Malaysia in dire need of revenue and expenditure reforms
The country's financial system and corporate sector have made Malaysia's large fiscal deficits and high government debt "affordable".
But their credit profile could still be improved by fiscal reforms that address weaknesses in the national finance.
Here's more from Moody's EPI:
A Moody's credit analysis titled "Malaysia" states that Malaysia's A3 sovereign rating is anchored by resilient growth, a strong external position, and deep and liquid domestic capital markets that assure favorable financing conditions.
The country's financial system and strong corporate sector contribute to the country's net international investment surplus.
These advantages have ensured the 'finance-ability' and 'affordability' of Malaysia's large fiscal deficits and higher government debt relative to its peers.
The stable outlook is supported by recent trends in economic performance, as well as the initial gains from the government's efforts at structural reform.
Malaysia's credit profile would be further enhanced by fiscal reforms that address weaknesses in both revenues and expenditures.

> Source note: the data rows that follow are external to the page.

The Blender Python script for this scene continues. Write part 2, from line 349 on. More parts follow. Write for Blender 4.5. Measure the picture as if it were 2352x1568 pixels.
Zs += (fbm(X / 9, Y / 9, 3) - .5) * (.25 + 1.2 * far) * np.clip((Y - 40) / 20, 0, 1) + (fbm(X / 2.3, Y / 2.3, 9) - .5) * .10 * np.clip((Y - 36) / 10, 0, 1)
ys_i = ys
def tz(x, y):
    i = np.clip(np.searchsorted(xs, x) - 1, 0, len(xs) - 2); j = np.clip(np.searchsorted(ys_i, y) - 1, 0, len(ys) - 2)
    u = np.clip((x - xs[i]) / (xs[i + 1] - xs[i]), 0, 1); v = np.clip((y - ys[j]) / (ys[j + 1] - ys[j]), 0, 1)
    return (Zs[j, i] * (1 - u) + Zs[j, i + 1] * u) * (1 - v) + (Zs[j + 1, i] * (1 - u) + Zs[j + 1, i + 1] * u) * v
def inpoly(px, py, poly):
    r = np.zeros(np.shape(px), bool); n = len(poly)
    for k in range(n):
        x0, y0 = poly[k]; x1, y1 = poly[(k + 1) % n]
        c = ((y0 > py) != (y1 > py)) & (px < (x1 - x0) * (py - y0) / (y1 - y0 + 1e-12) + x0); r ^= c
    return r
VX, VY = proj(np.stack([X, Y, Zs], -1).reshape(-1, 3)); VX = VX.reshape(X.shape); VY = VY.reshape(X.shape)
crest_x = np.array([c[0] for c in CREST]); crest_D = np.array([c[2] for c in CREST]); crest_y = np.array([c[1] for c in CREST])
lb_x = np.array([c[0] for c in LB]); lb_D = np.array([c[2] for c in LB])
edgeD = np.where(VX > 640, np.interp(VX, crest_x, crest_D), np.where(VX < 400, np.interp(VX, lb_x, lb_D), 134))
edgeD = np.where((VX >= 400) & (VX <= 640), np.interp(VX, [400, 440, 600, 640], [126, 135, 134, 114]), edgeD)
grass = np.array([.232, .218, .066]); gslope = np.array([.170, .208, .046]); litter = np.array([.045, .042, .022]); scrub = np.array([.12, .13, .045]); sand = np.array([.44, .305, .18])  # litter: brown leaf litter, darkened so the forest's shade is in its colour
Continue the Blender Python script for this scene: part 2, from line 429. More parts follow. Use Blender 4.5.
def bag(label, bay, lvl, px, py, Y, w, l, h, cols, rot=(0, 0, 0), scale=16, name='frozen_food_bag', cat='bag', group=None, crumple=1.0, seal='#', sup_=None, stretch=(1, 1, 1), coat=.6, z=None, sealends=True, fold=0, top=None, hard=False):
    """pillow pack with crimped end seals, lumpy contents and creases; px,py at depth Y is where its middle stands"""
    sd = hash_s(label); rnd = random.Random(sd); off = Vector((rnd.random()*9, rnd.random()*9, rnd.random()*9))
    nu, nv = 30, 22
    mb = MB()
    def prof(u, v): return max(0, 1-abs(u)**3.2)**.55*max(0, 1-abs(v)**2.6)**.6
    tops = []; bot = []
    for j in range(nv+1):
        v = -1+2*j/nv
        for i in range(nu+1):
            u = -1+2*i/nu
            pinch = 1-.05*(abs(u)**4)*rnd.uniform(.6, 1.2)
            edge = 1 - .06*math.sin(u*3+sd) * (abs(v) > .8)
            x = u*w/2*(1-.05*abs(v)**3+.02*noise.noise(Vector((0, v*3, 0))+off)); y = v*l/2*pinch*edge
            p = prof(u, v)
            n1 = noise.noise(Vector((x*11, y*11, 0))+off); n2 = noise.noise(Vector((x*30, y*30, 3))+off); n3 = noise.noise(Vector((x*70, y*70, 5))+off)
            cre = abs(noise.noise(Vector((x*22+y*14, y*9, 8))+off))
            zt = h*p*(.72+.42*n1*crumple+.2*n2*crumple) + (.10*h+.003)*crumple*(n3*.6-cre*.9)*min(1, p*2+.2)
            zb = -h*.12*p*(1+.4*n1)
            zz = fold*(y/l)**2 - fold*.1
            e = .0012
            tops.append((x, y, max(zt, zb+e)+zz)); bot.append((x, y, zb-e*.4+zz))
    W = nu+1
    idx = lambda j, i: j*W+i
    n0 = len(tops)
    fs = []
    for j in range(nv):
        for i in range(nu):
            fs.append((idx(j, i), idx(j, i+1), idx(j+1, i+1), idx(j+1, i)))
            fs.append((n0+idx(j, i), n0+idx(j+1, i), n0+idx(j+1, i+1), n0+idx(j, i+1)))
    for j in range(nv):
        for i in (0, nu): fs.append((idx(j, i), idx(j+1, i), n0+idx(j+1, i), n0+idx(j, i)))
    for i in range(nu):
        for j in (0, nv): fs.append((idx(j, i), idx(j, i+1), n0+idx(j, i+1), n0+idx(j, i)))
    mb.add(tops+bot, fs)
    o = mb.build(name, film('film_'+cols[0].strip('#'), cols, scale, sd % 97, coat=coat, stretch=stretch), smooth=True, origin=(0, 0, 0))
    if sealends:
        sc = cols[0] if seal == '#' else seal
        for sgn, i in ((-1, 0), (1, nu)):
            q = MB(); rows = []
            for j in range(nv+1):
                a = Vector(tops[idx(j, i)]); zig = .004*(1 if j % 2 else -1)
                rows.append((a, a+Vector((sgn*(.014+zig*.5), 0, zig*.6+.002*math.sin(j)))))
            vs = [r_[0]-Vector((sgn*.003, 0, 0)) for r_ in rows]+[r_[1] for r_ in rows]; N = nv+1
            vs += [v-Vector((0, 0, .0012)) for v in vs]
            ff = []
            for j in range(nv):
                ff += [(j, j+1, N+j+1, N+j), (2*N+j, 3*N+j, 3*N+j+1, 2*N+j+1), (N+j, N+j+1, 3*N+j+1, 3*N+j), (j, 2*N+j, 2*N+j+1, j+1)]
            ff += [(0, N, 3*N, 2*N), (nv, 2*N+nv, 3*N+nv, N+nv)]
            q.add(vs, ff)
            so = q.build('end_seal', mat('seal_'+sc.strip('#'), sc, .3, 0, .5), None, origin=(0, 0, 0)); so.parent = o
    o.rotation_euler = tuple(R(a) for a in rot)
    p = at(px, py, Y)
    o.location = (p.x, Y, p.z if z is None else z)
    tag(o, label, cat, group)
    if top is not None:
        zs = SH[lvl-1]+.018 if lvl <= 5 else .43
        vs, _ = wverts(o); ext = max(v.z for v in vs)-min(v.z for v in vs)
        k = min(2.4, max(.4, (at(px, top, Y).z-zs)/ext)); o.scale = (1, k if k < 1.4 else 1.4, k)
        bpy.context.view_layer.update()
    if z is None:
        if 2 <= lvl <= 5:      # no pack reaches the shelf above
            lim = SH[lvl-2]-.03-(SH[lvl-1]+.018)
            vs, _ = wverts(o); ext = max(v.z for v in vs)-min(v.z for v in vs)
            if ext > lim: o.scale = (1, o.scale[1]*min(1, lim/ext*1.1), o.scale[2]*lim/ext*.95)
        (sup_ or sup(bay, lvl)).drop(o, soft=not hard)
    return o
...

Moody's also expects political pressures due to the impending parliamentary elections to be reasonably managed.
The report notes that the trade channel as the likely source of transmission of the euro area crisis to the Malaysian economy.
The sound and liquid position of Malaysia's banking system mutes contagion risk from the financial channel, should euro area banks deleverage.
Also, capital market depth and the large buffer of foreign exchange reserves guard against a disruptive reversal of non-resident accumulation of Malaysian government debt.